HPE CFO Marie Myers said on the call that the company had already begun implementing DRAM-related price increases in November 2025, ahead of the formal amendment to the quoting terms. HPE has also shortened its quote commitment cycle and is actively steering customers toward lower-memory configurations where possible. “We are dynamically passing through memory and component cost inflation while protecting our margins and preserving profitability,” Myers said on the call.
A market already under severe strain
The revision did not come without warning. Server memory prices have been on a steep upward trajectory since mid-2025, driven by AI data centre demand absorbing memory supply away from conventional enterprise hardware. TrendForce projected in January 2026 that average DRAM prices would rise 50% to 55% in Q1 2026 compared to Q4 2025. Samsung, SK Hynix, and Micron have all redirected production capacity toward high-bandwidth memory for AI accelerators, leaving conventional enterprise memory undersupplied.
Gogia said HPE’s move should be understood as an early signal of a broader industry shift rather than an isolated vendor decision. “The pattern is beginning to appear across the broader infrastructure vendor ecosystem.
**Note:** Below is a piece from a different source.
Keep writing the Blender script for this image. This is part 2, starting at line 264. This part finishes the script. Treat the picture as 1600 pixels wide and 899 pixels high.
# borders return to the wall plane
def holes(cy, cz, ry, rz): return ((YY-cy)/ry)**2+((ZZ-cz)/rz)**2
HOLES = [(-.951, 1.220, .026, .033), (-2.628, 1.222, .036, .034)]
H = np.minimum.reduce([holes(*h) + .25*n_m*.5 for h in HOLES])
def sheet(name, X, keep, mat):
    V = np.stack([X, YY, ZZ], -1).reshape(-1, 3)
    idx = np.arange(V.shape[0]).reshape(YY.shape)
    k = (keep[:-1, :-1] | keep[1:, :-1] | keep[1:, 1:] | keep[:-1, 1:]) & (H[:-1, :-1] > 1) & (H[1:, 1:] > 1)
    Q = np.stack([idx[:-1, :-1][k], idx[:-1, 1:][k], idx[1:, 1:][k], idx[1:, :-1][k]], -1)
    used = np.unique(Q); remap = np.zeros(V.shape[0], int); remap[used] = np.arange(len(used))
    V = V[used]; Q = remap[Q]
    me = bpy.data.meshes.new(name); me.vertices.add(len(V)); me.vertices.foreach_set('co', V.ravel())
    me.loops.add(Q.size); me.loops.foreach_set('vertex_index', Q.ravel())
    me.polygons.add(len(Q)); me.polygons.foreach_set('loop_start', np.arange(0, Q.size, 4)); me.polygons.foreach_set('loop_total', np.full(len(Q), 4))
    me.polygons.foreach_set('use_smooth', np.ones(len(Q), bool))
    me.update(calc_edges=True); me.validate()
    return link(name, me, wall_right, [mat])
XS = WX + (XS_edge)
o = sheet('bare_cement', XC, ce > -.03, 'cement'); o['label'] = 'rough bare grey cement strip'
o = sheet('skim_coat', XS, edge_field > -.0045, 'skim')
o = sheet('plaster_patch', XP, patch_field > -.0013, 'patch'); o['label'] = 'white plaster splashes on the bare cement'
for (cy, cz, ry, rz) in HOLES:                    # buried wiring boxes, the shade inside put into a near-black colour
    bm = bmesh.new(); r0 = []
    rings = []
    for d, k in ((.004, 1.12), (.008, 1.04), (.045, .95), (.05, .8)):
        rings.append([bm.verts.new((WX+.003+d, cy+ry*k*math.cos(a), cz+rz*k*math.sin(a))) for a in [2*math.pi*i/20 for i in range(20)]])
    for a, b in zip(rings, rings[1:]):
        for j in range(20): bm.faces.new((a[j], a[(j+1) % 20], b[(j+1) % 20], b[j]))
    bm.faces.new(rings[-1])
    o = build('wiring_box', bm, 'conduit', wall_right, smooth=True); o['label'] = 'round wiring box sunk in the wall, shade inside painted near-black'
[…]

Component volatility is no longer an internal vendor risk. It is a shared market condition that must be reflected in contract structures,” he said.
The implications for enterprise procurement
For CIOs and IT procurement teams, the ripple effects are already visible. IDC has previously warned that enterprise buyers whose budgets were set before the full scope of the memory shortage became clear are likely to face sticker shock when refresh quotes arrive. HPE’s revised terms make that risk explicit rather than incidental.
Gogia said procurement governance must now evolve to treat infrastructure purchasing as a risk management exercise. Enterprises will need mechanisms such as indexed pricing tied to component markets, defined price adjustment corridors that cap increases within agreed ranges, and staged purchasing structures that reduce exposure to a single delivery event, he said. “Organisations that fail to adapt will find themselves facing budget overruns, delayed infrastructure deployments, and difficult internal approval cycles when final invoices diverge from approved purchase orders,” Gogia said.
Networking less exposed
The repricing risk, however, does not apply equally across HPE’s entire product portfolio. Neri said on the call that HPE’s networking business, now significantly expanded following the completion of its $14 billion acquisition of Juniper Networks in July 2025, is “more insulated, with memory comprising a significantly smaller portion of the bill of materials.” Networking now represents nearly 30% of HPE’s total revenues and more than half of its total operating profits, Neri said on the call.